Into the Cloud, to Power Trading

June 7, 2010
Shane Kite

The conventional wisdom has been that only back-office and administrative systems could be put into the "cloud" of computing, where capacity on networks and servers are shared-and your proprietary code is out of your hands.

Putting trading code in the cloud also is supposed to mean delay-which, if your strategies rely on speed, means you risk losing your edge.

But some smaller hedge funds and proprietary traders are using Amazon EC2's compute cloud to specifically power their trading algorithms, execute their automated strategies and store the results. They can also find help with supercomputing power, from academia ("Universities Put 'Blue Gene' Machines in Cloud, to Help Hedge Funds Trade").

Ernie Chan, a quantitative trader, consultant and co-founder of EXP Capital Management in Chicago, wrote a book on the business ("Quantitative Trading: How to Build Your Own Algorithmic Trading Business," John Wiley & Sons, 2008). Now he's using EC2 for his own trading.

"I use EC2 because it's extremely affordable," Chan said. "And it's much more stable than running everything on your own desktop, which I did for a couple of years. Co-locating your own servers at a broker can be quite costly-a few thousand dollars a month, which can be too much for a startup hedge fund." EXP pays about $100 per month to EC2 to power its trading.

Whiz kid Max Dama, a third-year student at the University of California at Berkeley who teaches an experimental class on quantitative trading, is known for applying artificial intelligence to finance at Berkeley's Center for Innovative Financial Technology. Dama's doing pairs trading using EC2 from his dorm: Algorithms place bets on the spread between two similar, typically correlated stocks, as one drops or rises against the other.

"[EC2] allowed me to self-start," Dama said. "If I were to attempt to support this on my own, I would have to hire a whole army of developers just to manage the servers."
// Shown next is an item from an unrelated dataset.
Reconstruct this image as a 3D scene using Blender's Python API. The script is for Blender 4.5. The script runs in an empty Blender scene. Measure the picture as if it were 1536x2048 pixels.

While large funds and banks have generally dismissed public clouds as too insecure to entrust core operations such as trading, a new generation of technology savvy "quants"-those highly educated folks taken to applying mathematical and scientific methods to trading securities-are using public clouds such as EC2 to break out on their own.

At the very least, according to those doing it, public clouds represent an accessible and very cheap source to begin trading. For instance, it costs 68 cents per hour to run an extra-large, on-demand, compute-intensive processing program on EC2's cloud located in Northern Virginia, according to Amazon's EC2 website. That rate grants a user roughly 16 central processors (via 8 "virtual" dual cores), 7 gigabytes of working memory and 1,690 gigabytes of storage.

Such clouds can be viewed, therefore, as either a quick-launch option for startup funds or prop traders, or a stepping stone on which to perch until one garners enough disposable income to buy more expensive access, like co-locating servers with a broker.

The simple question many of these traders have asked themselves before hanging their own shingle: Why should I go through the rigors of trying to join a large firm and get noticed there when I can apply my ideas and strategies, which I know are proved and successful, right here in my own room and make money doing it now?